A question with which you may be able to assist me please. Do you happen to know if any company other than Blue Funnel called apprentices midshipmen? I know Elder Dempster did so a long time ago and again, I think, after the Blue Funnel takeover. Can you by any chance confirm the latter?

I see you have spent time researching for your fellowship. Congratulations. Presumably quite a lot on the website is also your addition but mostly from your own experience in the company.

I see it appears we shared a few common ships. Mine were, Paringa, Shillong, Strathmore, Perim, Surat, Empire Fowey, Iberia and Himalaya with Dock Staff in Ranchi, Mooltan, Chusan and a number of cargo ships.


I have one or two comments from the website for you. They are;

1.         Photo of a Chief Officer in Strathnaver 1951 — I just wonder at the correctness of the date as I think from memory (?) 1949 was the date of the revised P & O Regulations which placed the rank markings on both shoulders.

2.         Probably quite correct but I ask myself about the statement that lascars volunteered to serve in WW2. I was unaware that they actually volunteered. Who did? Every man individually? Collectively? If so how?

3.         I have often quoted the story about the lascar who is reputed to have said, ‘Sahib, me P & O’, when asked his nationality after the partition of India.
I did not realize it was attributed to Sir William Curry.
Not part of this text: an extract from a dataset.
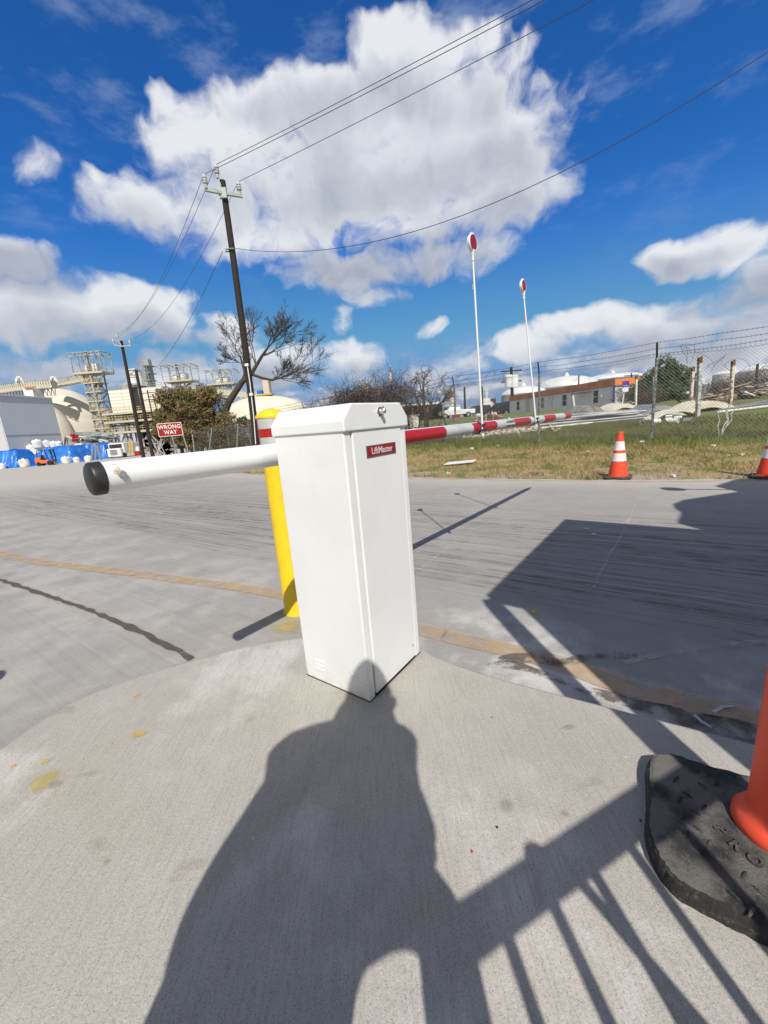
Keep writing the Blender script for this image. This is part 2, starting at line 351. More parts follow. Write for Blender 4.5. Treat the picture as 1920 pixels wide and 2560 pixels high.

4. It is not quite correct to say all officers’ servants were Goanese. As Chief Officer I invariably had a lascar ‘boy’ who I usually shared with the First Officer. Others did have Goanese. (I think maybe the C/E had an agwallah but am uncertain of this.)

Re Item 1 I can check the date as I have still some info on P & O Regs. I wrote a lengthy article in ‘About Ourselves’ in the early 1960 about the history of the P & O uniform. The subject of MN uniforms still interests me a lot.

On the subject of writing and research I have written 3 books on nautical matters. One is on the History of the NZ Coastguard, another published in London, is a text-book on Surveying Marine Damage, and the Third All Hands and the Cook — The Customs and Language of the British Merchant Seaman 1875 – 1975  is the only one likely to interest you. (It has brought back many happy memories to many mariners.)

So Nick, that’s about it for now. I shall be interested to hear about your P & O career and about it after you left the company too. I hope you find some interest in our common links and I hope we may be able to interest one another further in our common interests.

With best wishes.

Barry Thompson

P and O S N Co - feedback from website

Good morning Nick.

            Congratulations on your website of the P&O story. I thoroughly enjoyed browsing through it, and enjoyed re-living so many memories of the good old days.  I notice that you are doing something on Canberra. I have posted my experiences of “The Fire” on the Canberra website. If you wish to use it, feel free, likewise, if there is anything else that I can assist with, please get in touch.

            Hopefully you saw my photo of Colin Campbell and his old ship, which I took from the Solent ferry when we Old Worcesters were embarked.

            All the best   David Dornom  O.W.  Cdr. R.N.R.  R.D.**,    Captain P&O Containers (Ret.)